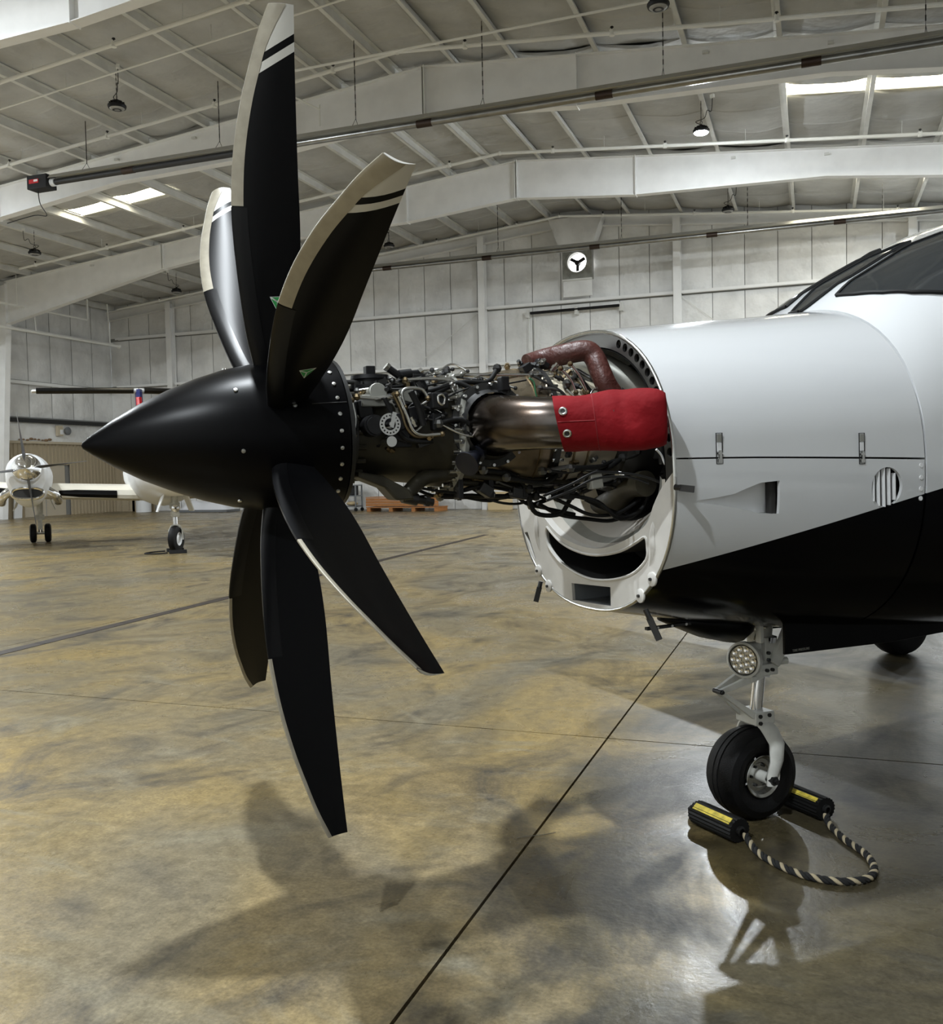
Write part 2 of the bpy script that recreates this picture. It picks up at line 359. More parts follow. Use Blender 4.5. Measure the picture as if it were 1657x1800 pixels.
for z in (5.68, 7.86):
    for a, b in zip(ce[:-1], ce[1:]):
        MB().box(((a + b) / 2, YF - .16, z + .05), (b - a - .3, .22, .012)).box(((a + b) / 2, YF - .27, z), (b - a - .3, .012, .1)).box(((a + b) / 2, YF - .055, z + .01), (b - a - .3, .012, .1)).build('girt', 'beam', wall, 0)
for s in (-1, 1):                                                       # gable rafter channel under the roof edge
    xa = XL if s < 0 else XRT
    mb = MB(); pts = [(xa, zroof(xa)), (XRG, ZRG)]
    for dz, dep, th in ((-.02, .22, .03), (-.40, .22, .03)):
        mb.add([(p[0], y, p[1] + dz + q) for p in pts for y in (YF - .06 - dep, YF - .06) for q in (0, -th)], [(0, 1, 5, 4), (2, 6, 7, 3), (0, 4, 6, 2), (1, 3, 7, 5)])
    mb.add([(p[0], YF - .07, p[1] + q) for p in pts for q in (-.02, -.42)], [(0, 1, 3, 2)])
    mb.build('gable_rafter', 'beam', wall, 0)
for (xa, za), (xb, zb) in (((-12.3, 5.55), (-16.2, .3)), ((-12.3, 7.75), (-15.0, 5.85)), ((-4.5, 7.7), (-1.2, 5.0)), ((-19.3, 7.7), (-22, 5.8))):
    MB().cyl((xa, YF - .2, za), (xb, YF - .2, zb), .014, n=6).build('brace_rod', 'purlin', wall)
for x in (XL + .2, -29.2):
    for i in range(3): MB().box((x + i * .42, YF - .09, 1.5), (.40, .03, 3.0)).box((x + i * .42 + .15, YF - .12, 1.5), (.05, .03, 3.0)).build('wainscot_sheet', 'tan', wall, 0)
# ---- left wall
wl = struct(MB().box((XL - .1, (YN + YF) / 2, 4.6), (.15, YF - YN, 9.6)).build('wall_left', 'joint', smooth=0))
def lpanel(y0, y1, z0, z1):
    n = 4; vs_, fs = [], []
    for j in range(7):
        for i in range(n + 1):
            s, t = i / n, j / 6; y = y0 + (y1 - y0) * s; z = z0 + (z1 - z0) * t
            vs_.append((XL + .01 + .05 * (1 - (2 * s - 1) ** 4) * (1 - (2 * t - 1) ** 8), y, z))
    for j in range(6):
        for i in range(n): a = j * (n + 1) + i; fs.append((a, a + 1, a + n + 2, a + n + 1))
    MB().add(vs_, fs).build('insulation_panel', 'wallsheet', wl, 70)
y = YF
while y > 24.5:
    for z0, z1 in ((4.12, 5.5), (5.62, 7.62), (7.76, 9.3)): lpanel(y - 1.23 + .012, y - .012, z0, z1)
    y -= 1.23
y = 24.4
while y > YN + .5:
    lpanel(y - 3.6 + .012, y - .012, .1, 5.5); lpanel(y - 3.6 + .012, y - .012, 5.62, 9.3); y -= 3.65
MB().box((XL + .05, 29.9, 3.55), (.04, 10.4, .86)).build('board_band', 'wallsheet', wl, 0)
for z, m in ((5.56, 'beam'), (7.7, 'beam')):
    MB().box((XL + .14, 29.9, z), (.2, 10.4, .02)).box((XL + .24, 29.9, z - .06), (.02, 10.4, .12)).build('girt', m, wl, 0)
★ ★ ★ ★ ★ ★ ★
_WHAT THIS TASK INVOLVES_
Your copy of the data above should match it exactly, except that pictures are left out.

_RESULT OF THE EXERCISE_
Write part 2 of the bpy script that recreates this picture. It picks up at line 359. More parts follow. Use Blender 4.5. Measure the picture as if it were 1657x1800 pixels.
for z in (5.68, 7.86):
    for a, b in zip(ce[:-1], ce[1:]):
        MB().box(((a + b) / 2, YF - .16, z + .05), (b - a - .3, .22, .012)).box(((a + b) / 2, YF - .27, z), (b - a - .3, .012, .1)).box(((a + b) / 2, YF - .055, z + .01), (b - a - .3, .012, .1)).build('girt', 'beam', wall, 0)
for s in (-1, 1):                                                       # gable rafter channel under the roof edge
    xa = XL if s < 0 else XRT
    mb = MB(); pts = [(xa, zroof(xa)), (XRG, ZRG)]
    for dz, dep, th in ((-.02, .22, .03), (-.40, .22, .03)):
        mb.add([(p[0], y, p[1] + dz + q) for p in pts for y in (YF - .06 - dep, YF - .06) for q in (0, -th)], [(0, 1, 5, 4), (2, 6, 7, 3), (0, 4, 6, 2), (1, 3, 7, 5)])
    mb.add([(p[0], YF - .07, p[1] + q) for p in pts for q in (-.02, -.42)], [(0, 1, 3, 2)])
    mb.build('gable_rafter', 'beam', wall, 0)
for (xa, za), (xb, zb) in (((-12.3, 5.55), (-16.2, .3)), ((-12.3, 7.75), (-15.0, 5.85)), ((-4.5, 7.7), (-1.2, 5.0)), ((-19.3, 7.7), (-22, 5.8))):
    MB().cyl((xa, YF - .2, za), (xb, YF - .2, zb), .014, n=6).build('brace_rod', 'purlin', wall)
for x in (XL + .2, -29.2):
    for i in range(3): MB().box((x + i * .42, YF - .09, 1.5), (.40, .03, 3.0)).box((x + i * .42 + .15, YF - .12, 1.5), (.05, .03, 3.0)).build('wainscot_sheet', 'tan', wall, 0)
# ---- left wall
wl = struct(MB().box((XL - .1, (YN + YF) / 2, 4.6), (.15, YF - YN, 9.6)).build('wall_left', 'joint', smooth=0))
def lpanel(y0, y1, z0, z1):
    n = 4; vs_, fs = [], []
    for j in range(7):
        for i in range(n + 1):
            s, t = i / n, j / 6; y = y0 + (y1 - y0) * s; z = z0 + (z1 - z0) * t
            vs_.append((XL + .01 + .05 * (1 - (2 * s - 1) ** 4) * (1 - (2 * t - 1) ** 8), y, z))
    for j in range(6):
        for i in range(n): a = j * (n + 1) + i; fs.append((a, a + 1, a + n + 2, a + n + 1))
    MB().add(vs_, fs).build('insulation_panel', 'wallsheet', wl, 70)
y = YF
while y > 24.5:
    for z0, z1 in ((4.12, 5.5), (5.62, 7.62), (7.76, 9.3)): lpanel(y - 1.23 + .012, y - .012, z0, z1)
    y -= 1.23
y = 24.4
while y > YN + .5:
    lpanel(y - 3.6 + .012, y - .012, .1, 5.5); lpanel(y - 3.6 + .012, y - .012, 5.62, 9.3); y -= 3.65
MB().box((XL + .05, 29.9, 3.55), (.04, 10.4, .86)).build('board_band', 'wallsheet', wl, 0)
for z, m in ((5.56, 'beam'), (7.7, 'beam')):
    MB().box((XL + .14, 29.9, z), (.2, 10.4, .02)).box((XL + .24, 29.9, z - .06), (.02, 10.4, .12)).build('girt', m, wl, 0)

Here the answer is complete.